We start by extending our GraphQL schema with custom mutations. Let's create a new file named book.graphql and add our Mutation type:
type Mutation {
# The input and the output are types generated by Ent.
createAuthor(input: CreateAuthorInput!): Author
createBook(input: CreateBookInput!): Book
}
Add the custom GraphQL schema to gqlgen.yml configuration:
# schema tells gqlgen where the GraphQL schema is located.
schema:
- ent.graphql
- book.graphql
As you can see, gqlgen generated for us a new file named book.resolvers.go Copy and paste the following code snippet:
// CreateAuthor is the resolver for the createAuthor field.
func (r *mutationResolver) CreateAuthor(ctx context.Context, input ent.CreateAuthorInput) (*ent.Author, error) {
return r.client.Author.Create().SetInput(input).Save(ctx)
}
// CreateBook is the resolver for the createBook field.

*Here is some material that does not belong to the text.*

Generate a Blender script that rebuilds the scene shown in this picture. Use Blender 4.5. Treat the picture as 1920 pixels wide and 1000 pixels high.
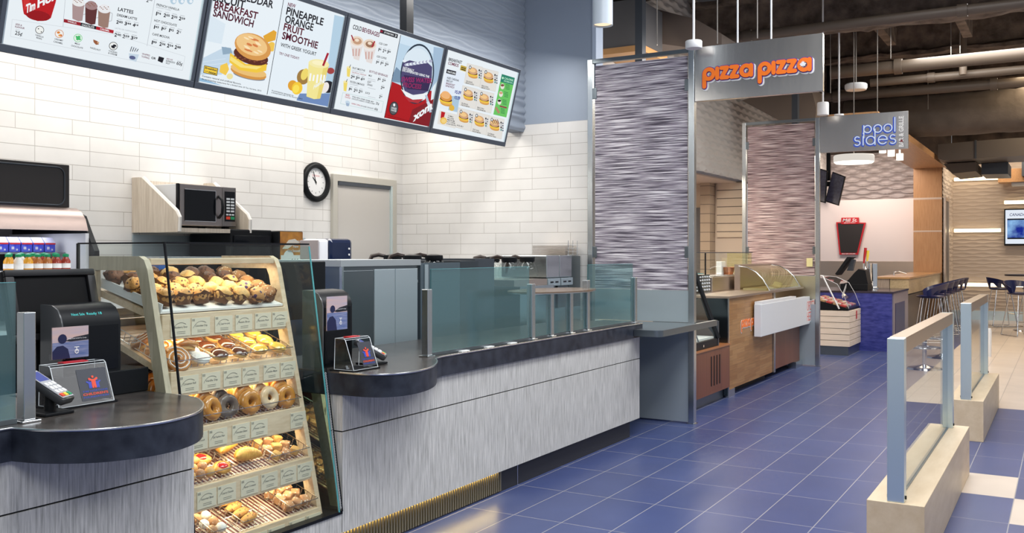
import bpy, bmesh, math, random
from mathutils import Vector, Matrix, noise
random.seed(7)
SC = bpy.context.scene
for o in list(bpy.data.objects): bpy.data.objects.remove(o)
COL = SC.collection
PI = math.pi
# ---------------------------------------------------------------- camera
FPX, CX, HY, EYE = 1768.0, 960.0, 474.0, 1.47
TH = math.atan((2000 - CX) / FPX)
SN, CS = math.sin(TH), math.cos(TH)
cam = bpy.data.cameras.new('camera'); camo = bpy.data.objects.new('camera', cam); COL.objects.link(camo)
camo.location = (0, 0, EYE); camo.rotation_euler = (PI / 2, 0, TH)
cam.sensor_width = 36; cam.lens = 36 * FPX / 1920; cam.shift_y = (HY - 500) / 1920
cam.clip_end = 200; cam.clip_start = 0.05
SC.camera = camo
# ---------------------------------------------------------------- world, exposure, large lamps
w = bpy.data.worlds.new('hall_light'); SC.world = w; w.use_nodes = True
w.node_tree.nodes['Background'].inputs[0].default_value = (0.90, 0.93, 1.0, 1)
w.node_tree.nodes['Background'].inputs[1].default_value = 0.42
SC.view_settings.view_transform = 'Standard'; SC.view_settings.look = 'None'
SC.view_settings.exposure = 0.0; SC.view_settings.gamma = 1.0; SC.view_settings.use_curve_mapping = False

def lamp(name, loc, size, power, color=(1, 1, 1), rot=(0, 0, 0), spread=180):
    l = bpy.data.lights.new(name, 'AREA'); l.shape = 'RECTANGLE'; l.size, l.size_y = size
    l.energy = power; l.color = color; l.spread = math.radians(spread)
    o = bpy.data.objects.new(name, l); o.location = loc; o.rotation_euler = rot; COL.objects.link(o)
    return o
WARM = (1.0, 0.80, 0.55); NEUT = (1.0, 0.96, 0.90); COOL = (0.95, 0.97, 1.0)
lamp('walkway_lamp', (-0.9, 3.2, 4.6), (1.6, 3.5), 200, COOL)
lamp('walkway_lamp', (-1.0, 8.2, 4.6), (1.6, 3.5), 215, COOL)
lamp('walkway_lamp', (-1.0, 13.2, 4.3), (1.6, 3.0), 165, NEUT)
lamp('seating_lamp', (0.6, 17.5, 4.2), (2.5, 4.0), 230, WARM)
lamp('seating_lamp', (2.6, 6.0, 4.4), (2.0, 5.0), 170, COOL)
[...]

func (r *mutationResolver) CreateBook(ctx context.Context, input ent.CreateBookInput) (*ent.Book, error) {
return r.client.Book.Create().SetInput(input).Save(ctx)
}
Now, restart the server and run the following mutation query in GraphiQL IDE.
mutation CreateBook {
createAuthor(input: {name: "J. K. Rowling", email: "jk@gmail.com"}){id},
createBook(input: {title: "The Ink Black Heart",
genre: "Mystery",
publicationDate:"30 August 2022",
isbn: "9780316413138",
authorID: "1",
}){id, title, author{name} }
}
Output:
{
"data": {
"createAuthor": {
"id": "1"
},
"createBook": {
"id": "4294967297",
"title": "The Ink Black Heart",
"author": {
"name": "J. K. Rowling"
}
}
}
}
Now let’s query the data:
{
books {
title
author {
name
}
genre
publicationDate
isbn
},
authors{
name
email
}
}
Output:
{
"data": {
"books": [
{
"title": "The Ink Black Heart",
"author": {
"name": "J. K. Rowling"
},
"genre": "Mystery",
"publicationDate": "30 August 2022",
"isbn": "9780316413138"
}
],
"authors": [
{
"name": "J. K. Rowling",
"email": "jk@gmail.com"
}
]
}
}
Conclusion
In this blog post, we discovered the power of combining GraphQL and Ent for creating efficient APIs in Go. GraphQL offers flexibility in working with data, while Ent simplifies database management. Integrating these tools enables seamless API development in Go.
We learned how to build a GraphQL server using Ent and explored essential features. Additionally, we leveraged GraphQL for querying and modifying data in the database.
I hope this blog post served as a valuable introduction to GraphQL and Ent, inspiring you to consider them for your future API development projects.
You can find the source code for the project on my GitHub.
Thank you for reading, and happy coding!